Corcoran Gallery’s lawyers conclude case for breakup but are strongly challenged


Lawyers for the Corcoran have made their case in court as to why the gallery and arts college cannot continue operating as they are but must be broken up and turned over to other institutions. (Nikki Kahn/The Washington Post)

After painting a grim portrait of a museum on the edge — empty coffers, emergency climate chillers in the courtyard, a backup power generator in the street, “combustible” student art-making equipment one floor below priceless works — lawyers for the Corcoran Gallery of Art on Tuesday rested their case in favor of a dramatic reorganization.

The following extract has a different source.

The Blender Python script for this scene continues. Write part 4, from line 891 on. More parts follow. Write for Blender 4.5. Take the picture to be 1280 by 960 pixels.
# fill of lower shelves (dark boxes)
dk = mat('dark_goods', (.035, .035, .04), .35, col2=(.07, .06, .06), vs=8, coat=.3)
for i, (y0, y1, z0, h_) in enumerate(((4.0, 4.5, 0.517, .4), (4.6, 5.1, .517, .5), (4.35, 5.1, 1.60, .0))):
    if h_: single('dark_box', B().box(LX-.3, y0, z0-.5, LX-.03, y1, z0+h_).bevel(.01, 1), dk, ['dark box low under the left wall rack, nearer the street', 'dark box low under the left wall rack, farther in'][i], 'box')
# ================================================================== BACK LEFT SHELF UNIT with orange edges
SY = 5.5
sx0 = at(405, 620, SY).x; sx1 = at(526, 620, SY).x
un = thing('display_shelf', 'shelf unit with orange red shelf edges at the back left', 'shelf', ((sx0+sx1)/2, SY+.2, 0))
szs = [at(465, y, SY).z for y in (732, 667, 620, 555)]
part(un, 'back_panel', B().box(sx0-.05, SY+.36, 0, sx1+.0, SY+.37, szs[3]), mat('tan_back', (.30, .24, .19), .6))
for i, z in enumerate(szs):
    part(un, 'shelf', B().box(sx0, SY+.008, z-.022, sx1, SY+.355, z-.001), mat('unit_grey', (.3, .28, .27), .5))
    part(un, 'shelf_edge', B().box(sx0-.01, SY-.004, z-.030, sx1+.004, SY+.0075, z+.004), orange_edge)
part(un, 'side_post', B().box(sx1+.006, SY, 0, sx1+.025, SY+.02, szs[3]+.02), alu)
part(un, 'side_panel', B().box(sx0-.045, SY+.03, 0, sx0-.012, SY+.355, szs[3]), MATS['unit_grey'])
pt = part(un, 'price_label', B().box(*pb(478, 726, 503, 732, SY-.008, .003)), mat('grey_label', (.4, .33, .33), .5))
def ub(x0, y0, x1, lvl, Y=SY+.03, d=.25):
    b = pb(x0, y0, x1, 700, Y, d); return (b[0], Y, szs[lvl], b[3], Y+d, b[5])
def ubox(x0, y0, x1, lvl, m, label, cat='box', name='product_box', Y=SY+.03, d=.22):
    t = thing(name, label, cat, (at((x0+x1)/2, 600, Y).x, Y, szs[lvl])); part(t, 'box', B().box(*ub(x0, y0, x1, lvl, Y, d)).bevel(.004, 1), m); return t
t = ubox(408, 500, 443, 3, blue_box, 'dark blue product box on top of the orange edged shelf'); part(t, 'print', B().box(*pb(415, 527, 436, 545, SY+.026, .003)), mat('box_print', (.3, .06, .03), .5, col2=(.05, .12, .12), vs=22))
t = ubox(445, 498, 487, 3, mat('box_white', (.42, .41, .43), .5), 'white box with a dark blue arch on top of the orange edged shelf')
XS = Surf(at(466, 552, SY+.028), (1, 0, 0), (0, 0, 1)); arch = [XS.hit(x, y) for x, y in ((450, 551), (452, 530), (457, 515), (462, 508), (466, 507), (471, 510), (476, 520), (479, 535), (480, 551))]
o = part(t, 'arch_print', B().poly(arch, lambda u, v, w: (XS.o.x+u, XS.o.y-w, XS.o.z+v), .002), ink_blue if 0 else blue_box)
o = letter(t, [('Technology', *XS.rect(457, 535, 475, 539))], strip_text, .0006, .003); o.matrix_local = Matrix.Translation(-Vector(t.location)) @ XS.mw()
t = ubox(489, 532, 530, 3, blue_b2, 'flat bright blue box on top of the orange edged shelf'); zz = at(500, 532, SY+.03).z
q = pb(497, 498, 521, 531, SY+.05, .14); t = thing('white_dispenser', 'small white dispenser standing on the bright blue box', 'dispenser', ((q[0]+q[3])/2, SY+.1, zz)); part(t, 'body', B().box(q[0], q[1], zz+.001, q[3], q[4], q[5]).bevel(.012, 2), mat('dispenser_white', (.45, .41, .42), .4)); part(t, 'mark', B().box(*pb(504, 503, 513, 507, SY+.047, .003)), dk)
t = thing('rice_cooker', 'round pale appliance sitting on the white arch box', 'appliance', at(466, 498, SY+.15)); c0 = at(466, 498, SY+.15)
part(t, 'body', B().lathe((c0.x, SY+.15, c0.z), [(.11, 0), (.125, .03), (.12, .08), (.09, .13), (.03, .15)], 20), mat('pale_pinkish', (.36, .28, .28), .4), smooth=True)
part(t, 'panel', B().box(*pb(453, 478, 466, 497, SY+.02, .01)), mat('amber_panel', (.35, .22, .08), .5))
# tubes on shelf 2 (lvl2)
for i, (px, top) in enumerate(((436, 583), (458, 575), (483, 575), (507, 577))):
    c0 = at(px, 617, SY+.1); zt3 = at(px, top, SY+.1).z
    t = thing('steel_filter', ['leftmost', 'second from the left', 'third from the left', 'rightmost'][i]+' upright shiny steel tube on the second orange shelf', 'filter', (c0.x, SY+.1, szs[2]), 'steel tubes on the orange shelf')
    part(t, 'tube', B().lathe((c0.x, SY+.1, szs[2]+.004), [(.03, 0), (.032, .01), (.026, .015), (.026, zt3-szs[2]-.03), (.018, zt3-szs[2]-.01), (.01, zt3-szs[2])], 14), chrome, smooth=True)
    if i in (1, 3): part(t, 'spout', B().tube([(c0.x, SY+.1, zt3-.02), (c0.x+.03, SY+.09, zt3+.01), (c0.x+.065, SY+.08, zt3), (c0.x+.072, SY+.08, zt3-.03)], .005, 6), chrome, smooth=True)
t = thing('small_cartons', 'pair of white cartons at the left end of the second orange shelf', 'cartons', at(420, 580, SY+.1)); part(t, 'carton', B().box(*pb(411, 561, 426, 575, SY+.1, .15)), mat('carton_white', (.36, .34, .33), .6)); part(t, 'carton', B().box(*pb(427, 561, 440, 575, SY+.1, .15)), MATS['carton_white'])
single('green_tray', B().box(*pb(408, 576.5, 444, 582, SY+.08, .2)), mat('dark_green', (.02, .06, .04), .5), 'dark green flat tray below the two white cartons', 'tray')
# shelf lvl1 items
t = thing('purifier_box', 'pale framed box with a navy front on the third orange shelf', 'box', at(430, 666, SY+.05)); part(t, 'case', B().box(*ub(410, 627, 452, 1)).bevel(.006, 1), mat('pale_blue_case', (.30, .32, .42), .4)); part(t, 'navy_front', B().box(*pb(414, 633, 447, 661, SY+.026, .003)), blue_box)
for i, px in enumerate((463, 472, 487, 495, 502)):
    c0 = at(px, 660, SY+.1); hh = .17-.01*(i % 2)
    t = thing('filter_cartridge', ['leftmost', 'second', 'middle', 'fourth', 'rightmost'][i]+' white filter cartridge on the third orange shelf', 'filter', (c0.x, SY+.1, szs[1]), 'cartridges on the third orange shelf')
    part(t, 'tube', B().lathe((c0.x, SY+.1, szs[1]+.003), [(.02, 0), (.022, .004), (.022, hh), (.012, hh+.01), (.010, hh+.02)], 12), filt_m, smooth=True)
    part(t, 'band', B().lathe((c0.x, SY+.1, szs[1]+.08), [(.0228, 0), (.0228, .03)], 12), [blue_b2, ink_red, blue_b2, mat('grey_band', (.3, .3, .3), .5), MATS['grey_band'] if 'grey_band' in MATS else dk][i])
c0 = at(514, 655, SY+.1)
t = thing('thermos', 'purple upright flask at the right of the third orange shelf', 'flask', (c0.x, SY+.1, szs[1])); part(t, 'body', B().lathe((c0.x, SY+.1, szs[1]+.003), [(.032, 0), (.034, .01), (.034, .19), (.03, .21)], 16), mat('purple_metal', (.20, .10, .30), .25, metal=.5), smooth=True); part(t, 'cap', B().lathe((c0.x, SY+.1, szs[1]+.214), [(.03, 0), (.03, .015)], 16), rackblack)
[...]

The one hope presented over two days of testimony was the controversial plan to give much of the art to the National Gallery of Art and turn over the Corcoran College of Art and Design to George Washington University.

“This partnership is a once-in-a-lifetime opportunity to create something truly powerful in the heart of the nation’s capital . . . a model of what arts education in the 21st century could be,” testified Steven Knapp, president of GWU.

However, the relentless cross-examination of the Corcoran’s witnesses by Andrew Tulumello, lawyer for the advocacy group Save the Corcoran, were a sign that approval of the plan may not come as easily as the three powerful arts and education partners once hoped. The Corcoran had been unopposed in the legal process of seeking approval for the plan — until Tulumello won standing last week for his clients to attempt to show that there is no need to break the Corcoran apart.

Still, the opponents face their own challenges: D.C. Superior Court Judge Robert Okun rejected a motion to rule immediately in their favor after the Corcoran presented its three witnesses. The opponents plan to call 10 witnesses in a proceeding that the judge said will now probably last into next week instead of wrapping up Thursday under the original schedule.

In many respects, the testimony and the cross-examination boiled down to a battle over numbers — budgets, fundraising, renovation estimates — and over how to interpret them.

Lauren Stack, the Corcoran’s chief operating officer and the first witness called by Corcoran lawyer Charles Patrizia, testified to the chronic gap between revenue and expenses. She said expenses have been running about $28 million to $30 million per year, while the art college brings in $13 million; other income generators such as weddings, special events and gift shop sales are good for $1.7 million; and fundraising has averaged about $3.8 million for several years (though closer to $3 million recently).

By that math, the deficit is about $10 million, and it is filled by one-time windfalls such as the sale of a parking lot a few years ago for about $20 million, Stack said.

But a $10 million deficit is the extreme case. Patrizia had her read from a 2011 consultant’s report that said the average annual shortfall has been $2 million to $4 million for years. The report also said the Corcoran has been struggling “to find a successful business model for 40 years or more.”

Moreover, if the Corcoran hadn’t been deferring so much essential maintenance on the historic building near the White House, the budget picture would be much worse, Stack said. Three art shows in recent years had to be cut short or interrupted because the climate controls or maintenance systems failed, she said.

Tulumello challenged the numbers and the math. Referring to a summary spread sheet submitted by the Corcoran, the lawyer had Stack read, year by year, what the bottom line would be for the past 10 years if the Corcoran’s accountants had not subtracted certain investment income.

“Six of the years for which you submitted data show surpluses,” Tulumello told Stack.

Patrizia countered that Tulumello’s accounting method misstates the Corcoran’s true operating condition.

Meanwhile, it fell to Stack to be the one who had to answer — under oath — the question that has festered since news broke in June 2012 that the Corcoran was considering selling its building and moving.

Was there ever a proposal to move the Corcoran to Alexandria? Patrizia asked her.

“No,” Stack said.

Knapp, GWU’s president and the Corcoran’s second witness, disclosed for the first time that the university plans to spend $80 million to renovate the Corcoran. That includes $25 million immediately — if the deal closes — on the sort of urgent problems with the climate-control and mechanical systems that Stack cited.

Tulumello drew from Knapp that $35 million of that money will come from the Corcoran’s own cash on hand.

The Corcoran’s last witness, a fundraising consultant named Sean O’Connor, of the Development Guild firm, testified that starting in 2012, he tried to give the gallery’s staff tips on how to raise money. He considered it a success that they met their goal of $3.1 million in 2013 but was skeptical that the Corcoran could raise $100 million, or even $10 million, without the big donors who have eluded the institution for years.

Such an assessment could suggest that the Corcoran has no other choice but to turn to well-funded partners, such as GWU and the National Gallery. Yet Tulumello sought to use the same facts to suggest that the Corcoran for years has failed to do adequate fundraising.

David Montgomery joined The Washington Post in 1993. He writes general features, profiles and arts stories for the Sunday Magazine and Style, including pieces on the Latino community and Latino arts.